**PROBLEM TO WORK ON**
Begin with the first line of the listing and quote every line through the one containing "m = MB(); m.box(-.62, -.3, 0, .62, .3, .022);"; give only those lines.

**DATA EXTRACT**
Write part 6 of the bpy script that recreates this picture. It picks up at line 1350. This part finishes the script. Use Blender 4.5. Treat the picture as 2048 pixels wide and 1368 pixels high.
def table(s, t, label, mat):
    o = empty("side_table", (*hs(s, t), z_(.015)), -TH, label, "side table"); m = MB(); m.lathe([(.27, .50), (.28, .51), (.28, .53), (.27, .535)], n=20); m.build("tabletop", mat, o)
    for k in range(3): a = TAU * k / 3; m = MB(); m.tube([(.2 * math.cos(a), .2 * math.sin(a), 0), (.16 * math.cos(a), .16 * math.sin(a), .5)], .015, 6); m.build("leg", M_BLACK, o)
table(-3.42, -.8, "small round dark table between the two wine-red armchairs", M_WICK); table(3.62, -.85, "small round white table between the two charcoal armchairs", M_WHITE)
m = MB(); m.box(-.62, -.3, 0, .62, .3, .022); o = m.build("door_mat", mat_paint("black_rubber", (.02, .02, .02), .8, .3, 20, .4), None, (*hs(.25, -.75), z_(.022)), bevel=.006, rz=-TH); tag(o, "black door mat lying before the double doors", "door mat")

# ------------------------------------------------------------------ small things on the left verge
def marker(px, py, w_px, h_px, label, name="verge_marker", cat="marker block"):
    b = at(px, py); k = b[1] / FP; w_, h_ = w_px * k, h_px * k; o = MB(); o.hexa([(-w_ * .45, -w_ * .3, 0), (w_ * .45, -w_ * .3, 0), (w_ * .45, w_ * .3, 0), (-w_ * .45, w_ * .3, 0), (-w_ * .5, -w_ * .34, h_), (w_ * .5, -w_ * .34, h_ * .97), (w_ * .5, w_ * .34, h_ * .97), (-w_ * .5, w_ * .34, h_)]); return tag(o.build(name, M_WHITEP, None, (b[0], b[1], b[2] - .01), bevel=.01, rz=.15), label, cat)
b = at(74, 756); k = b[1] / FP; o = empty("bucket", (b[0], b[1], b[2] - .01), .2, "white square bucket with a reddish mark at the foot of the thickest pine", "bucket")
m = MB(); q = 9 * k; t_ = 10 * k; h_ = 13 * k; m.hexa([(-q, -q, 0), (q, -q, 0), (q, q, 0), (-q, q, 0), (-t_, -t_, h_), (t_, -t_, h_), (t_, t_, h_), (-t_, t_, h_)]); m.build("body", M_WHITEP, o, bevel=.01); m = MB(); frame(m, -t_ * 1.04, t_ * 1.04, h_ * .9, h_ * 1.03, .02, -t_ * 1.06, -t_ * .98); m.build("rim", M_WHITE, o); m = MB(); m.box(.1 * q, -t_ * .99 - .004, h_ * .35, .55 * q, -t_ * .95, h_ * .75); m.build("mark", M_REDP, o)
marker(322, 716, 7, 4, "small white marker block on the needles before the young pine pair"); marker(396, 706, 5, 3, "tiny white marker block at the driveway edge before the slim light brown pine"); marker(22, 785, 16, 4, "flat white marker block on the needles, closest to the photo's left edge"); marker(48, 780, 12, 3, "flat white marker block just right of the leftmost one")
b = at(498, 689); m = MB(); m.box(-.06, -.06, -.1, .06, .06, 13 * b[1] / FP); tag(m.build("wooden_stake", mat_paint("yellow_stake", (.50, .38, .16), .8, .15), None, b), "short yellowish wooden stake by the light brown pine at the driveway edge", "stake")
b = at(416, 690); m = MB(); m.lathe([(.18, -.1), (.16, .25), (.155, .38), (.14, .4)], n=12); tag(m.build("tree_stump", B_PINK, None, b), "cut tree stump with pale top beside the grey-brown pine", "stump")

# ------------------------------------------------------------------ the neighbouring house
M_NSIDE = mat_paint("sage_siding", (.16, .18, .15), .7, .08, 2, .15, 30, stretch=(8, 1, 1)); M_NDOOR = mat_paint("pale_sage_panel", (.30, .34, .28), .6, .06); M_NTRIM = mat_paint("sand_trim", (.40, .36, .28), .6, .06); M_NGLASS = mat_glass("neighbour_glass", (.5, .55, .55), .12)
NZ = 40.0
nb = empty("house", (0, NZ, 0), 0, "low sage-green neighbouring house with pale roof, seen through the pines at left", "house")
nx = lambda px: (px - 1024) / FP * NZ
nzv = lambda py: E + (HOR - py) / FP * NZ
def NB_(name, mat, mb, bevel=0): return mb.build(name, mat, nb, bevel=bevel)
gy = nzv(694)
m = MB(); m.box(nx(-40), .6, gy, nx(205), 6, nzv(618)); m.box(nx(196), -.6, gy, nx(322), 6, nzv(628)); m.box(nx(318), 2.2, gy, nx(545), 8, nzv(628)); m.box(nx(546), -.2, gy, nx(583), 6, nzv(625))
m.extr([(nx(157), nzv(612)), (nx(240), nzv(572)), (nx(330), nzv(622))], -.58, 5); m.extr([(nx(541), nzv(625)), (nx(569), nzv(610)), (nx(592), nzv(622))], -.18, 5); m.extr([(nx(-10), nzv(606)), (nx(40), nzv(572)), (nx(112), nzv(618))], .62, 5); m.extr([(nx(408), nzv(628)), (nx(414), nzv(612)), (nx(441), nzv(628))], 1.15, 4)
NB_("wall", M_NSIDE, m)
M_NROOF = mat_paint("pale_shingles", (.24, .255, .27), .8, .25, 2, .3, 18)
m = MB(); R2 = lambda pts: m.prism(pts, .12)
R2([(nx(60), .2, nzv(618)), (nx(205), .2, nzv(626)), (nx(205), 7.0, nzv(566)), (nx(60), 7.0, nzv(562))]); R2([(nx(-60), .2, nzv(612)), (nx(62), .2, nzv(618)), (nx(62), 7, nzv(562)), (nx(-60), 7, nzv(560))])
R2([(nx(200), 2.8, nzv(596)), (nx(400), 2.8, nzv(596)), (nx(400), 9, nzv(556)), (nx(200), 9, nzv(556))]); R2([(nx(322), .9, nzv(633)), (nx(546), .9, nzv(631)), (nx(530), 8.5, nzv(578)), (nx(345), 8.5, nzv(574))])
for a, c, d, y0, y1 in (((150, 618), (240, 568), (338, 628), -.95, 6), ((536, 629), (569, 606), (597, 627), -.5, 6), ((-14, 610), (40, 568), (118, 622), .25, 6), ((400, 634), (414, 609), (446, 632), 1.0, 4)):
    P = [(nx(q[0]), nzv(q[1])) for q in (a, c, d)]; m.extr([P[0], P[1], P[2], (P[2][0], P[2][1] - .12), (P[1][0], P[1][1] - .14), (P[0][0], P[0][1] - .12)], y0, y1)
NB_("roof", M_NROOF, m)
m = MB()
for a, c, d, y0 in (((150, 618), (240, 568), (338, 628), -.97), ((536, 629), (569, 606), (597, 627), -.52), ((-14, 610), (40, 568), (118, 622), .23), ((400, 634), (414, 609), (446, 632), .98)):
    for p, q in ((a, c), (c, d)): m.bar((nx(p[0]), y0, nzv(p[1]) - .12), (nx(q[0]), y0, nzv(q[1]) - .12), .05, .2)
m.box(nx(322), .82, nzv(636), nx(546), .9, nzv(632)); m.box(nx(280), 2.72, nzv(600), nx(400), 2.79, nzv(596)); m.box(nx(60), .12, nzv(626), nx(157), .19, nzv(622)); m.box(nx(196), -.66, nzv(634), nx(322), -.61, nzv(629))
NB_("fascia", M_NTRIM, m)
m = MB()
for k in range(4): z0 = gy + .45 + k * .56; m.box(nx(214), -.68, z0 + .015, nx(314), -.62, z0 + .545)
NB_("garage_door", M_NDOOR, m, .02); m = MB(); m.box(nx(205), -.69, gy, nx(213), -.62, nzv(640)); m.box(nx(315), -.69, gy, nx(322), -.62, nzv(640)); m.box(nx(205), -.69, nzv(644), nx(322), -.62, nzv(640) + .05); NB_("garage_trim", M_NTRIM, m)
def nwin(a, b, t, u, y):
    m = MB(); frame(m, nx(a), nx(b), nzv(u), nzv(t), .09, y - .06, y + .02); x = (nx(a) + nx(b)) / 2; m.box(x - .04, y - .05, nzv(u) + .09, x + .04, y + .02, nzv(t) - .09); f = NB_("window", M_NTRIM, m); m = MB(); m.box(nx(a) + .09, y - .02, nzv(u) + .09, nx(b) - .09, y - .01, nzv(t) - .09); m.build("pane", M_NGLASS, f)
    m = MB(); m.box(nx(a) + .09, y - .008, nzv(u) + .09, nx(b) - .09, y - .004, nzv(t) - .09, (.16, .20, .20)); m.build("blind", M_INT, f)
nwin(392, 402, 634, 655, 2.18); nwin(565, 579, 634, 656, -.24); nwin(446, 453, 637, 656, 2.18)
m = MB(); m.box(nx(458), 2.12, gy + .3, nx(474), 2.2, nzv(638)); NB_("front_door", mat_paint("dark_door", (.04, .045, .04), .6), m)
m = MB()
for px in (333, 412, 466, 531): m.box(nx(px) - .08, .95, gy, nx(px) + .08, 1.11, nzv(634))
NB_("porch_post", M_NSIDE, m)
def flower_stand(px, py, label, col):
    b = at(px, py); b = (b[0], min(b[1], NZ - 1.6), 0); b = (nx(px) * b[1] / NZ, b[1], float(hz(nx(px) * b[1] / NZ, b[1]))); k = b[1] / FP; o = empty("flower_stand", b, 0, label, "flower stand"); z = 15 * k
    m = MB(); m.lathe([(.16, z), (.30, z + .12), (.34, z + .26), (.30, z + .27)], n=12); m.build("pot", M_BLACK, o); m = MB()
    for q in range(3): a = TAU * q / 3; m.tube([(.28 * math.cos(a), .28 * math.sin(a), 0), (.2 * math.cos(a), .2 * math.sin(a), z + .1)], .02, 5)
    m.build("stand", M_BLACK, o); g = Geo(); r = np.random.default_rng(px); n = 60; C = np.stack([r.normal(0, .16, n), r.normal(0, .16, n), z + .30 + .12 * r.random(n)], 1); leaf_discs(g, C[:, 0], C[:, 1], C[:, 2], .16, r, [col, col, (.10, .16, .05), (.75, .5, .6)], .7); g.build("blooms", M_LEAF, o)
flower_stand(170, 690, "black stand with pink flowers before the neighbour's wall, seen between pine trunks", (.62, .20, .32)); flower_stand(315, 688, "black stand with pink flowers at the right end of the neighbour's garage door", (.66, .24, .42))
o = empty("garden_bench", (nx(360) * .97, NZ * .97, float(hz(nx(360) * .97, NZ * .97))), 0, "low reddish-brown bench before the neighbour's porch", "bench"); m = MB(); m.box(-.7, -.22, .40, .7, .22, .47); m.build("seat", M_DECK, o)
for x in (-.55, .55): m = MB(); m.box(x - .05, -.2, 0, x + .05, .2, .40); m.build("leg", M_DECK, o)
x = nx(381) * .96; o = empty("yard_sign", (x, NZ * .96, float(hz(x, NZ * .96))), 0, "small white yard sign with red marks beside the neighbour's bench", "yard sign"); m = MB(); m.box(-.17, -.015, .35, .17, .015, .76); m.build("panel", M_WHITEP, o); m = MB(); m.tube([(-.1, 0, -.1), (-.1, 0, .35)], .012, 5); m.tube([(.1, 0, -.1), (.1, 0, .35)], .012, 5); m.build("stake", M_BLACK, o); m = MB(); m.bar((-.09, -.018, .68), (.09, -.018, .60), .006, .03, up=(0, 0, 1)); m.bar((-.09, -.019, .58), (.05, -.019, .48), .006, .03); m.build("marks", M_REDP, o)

**ANSWER TO THE EXERCISE**
Write part 6 of the bpy script that recreates this picture. It picks up at line 1350. This part finishes the script. Use Blender 4.5. Treat the picture as 2048 pixels wide and 1368 pixels high.
def table(s, t, label, mat):
    o = empty("side_table", (*hs(s, t), z_(.015)), -TH, label, "side table"); m = MB(); m.lathe([(.27, .50), (.28, .51), (.28, .53), (.27, .535)], n=20); m.build("tabletop", mat, o)
    for k in range(3): a = TAU * k / 3; m = MB(); m.tube([(.2 * math.cos(a), .2 * math.sin(a), 0), (.16 * math.cos(a), .16 * math.sin(a), .5)], .015, 6); m.build("leg", M_BLACK, o)
table(-3.42, -.8, "small round dark table between the two wine-red armchairs", M_WICK); table(3.62, -.85, "small round white table between the two charcoal armchairs", M_WHITE)
m = MB(); m.box(-.62, -.3, 0, .62, .3, .022); o = m.build("door_mat", mat_paint("black_rubber", (.02, .02, .02), .8, .3, 20, .4), None, (*hs(.25, -.75), z_(.022)), bevel=.006, rz=-TH); tag(o, "black door mat lying before the double doors", "door mat")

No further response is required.